* START *

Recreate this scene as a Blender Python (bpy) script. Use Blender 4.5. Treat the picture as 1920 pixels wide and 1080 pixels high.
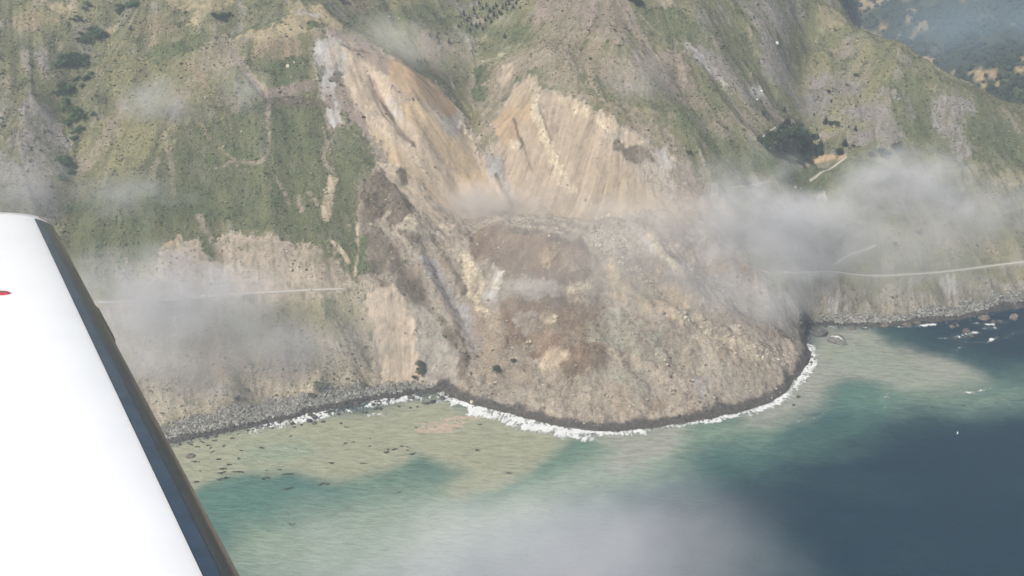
import bpy, bmesh, math, random
import numpy as np
from mathutils import Vector, Matrix, Euler

# ------------------------------------------------------------------ start clean
for o in list(bpy.data.objects): bpy.data.objects.remove(o, do_unlink=True)
scene = bpy.context.scene
COL = scene.collection
R = math.radians
random.seed(7); RNG = np.random.default_rng(7)

# ------------------------------------------------------------------ camera, sky, sun, exposure
CAM_H = 750.0
cd = bpy.data.cameras.new('camera'); cam = bpy.data.objects.new('camera', cd); COL.objects.link(cam)
cam.location = (0, 0, CAM_H); cam.rotation_euler = (R(60), 0, 0)
cd.sensor_width = 36; cd.angle = 2 * math.atan(960 / 1884.0)
cd.clip_start = 0.05; cd.clip_end = 30000
scene.camera = cam

SUN_ELEV, SUN_AZ = 48.0, 226.0          # azimuth clockwise from +y (inland); the sun stands behind the left shoulder
world = bpy.data.worlds.new('World'); scene.world = world; world.use_nodes = True
wn = world.node_tree; bg = wn.nodes['Background']
sky = wn.nodes.new('ShaderNodeTexSky'); sky.sky_type = 'NISHITA'; sky.sun_disc = False
sky.sun_elevation = R(SUN_ELEV); sky.sun_rotation = R(SUN_AZ); sky.altitude = 300
sky.air_density = 1.0; sky.dust_density = 1.5
wn.links.new(sky.outputs[0], bg.inputs[0]); bg.inputs[1].default_value = 0.085
sd = bpy.data.lights.new('sun', 'SUN'); sd.energy = 4.6; sd.angle = R(0.53); sd.color = (1.0, 0.94, 0.84)
sun = bpy.data.objects.new('sun', sd); COL.objects.link(sun)
sun.rotation_euler = (R(90 - SUN_ELEV), 0, R(180 - SUN_AZ)); sun.location = (-500, -500, 1500)

vs = scene.view_settings
vs.view_transform = 'Standard'; vs.look = 'None'; vs.gamma = 1.0; vs.use_curve_mapping = False
vs.exposure = 0.24
cy = scene.cycles
cy.max_bounces = 6; cy.diffuse_bounces = 2; cy.glossy_bounces = 2; cy.transparent_max_bounces = 64
cy.volume_bounces = 1
cy.use_adaptive_sampling = True; cy.adaptive_threshold = 0.03; cy.adaptive_min_samples = 20; cy.volume_step_rate = 2.0; cy.volume_max_steps = 64
cy.use_denoising = True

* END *

## Problem description
State the number of lines holding the word "scene" in the listing. Add nothing else.

## Right answer
7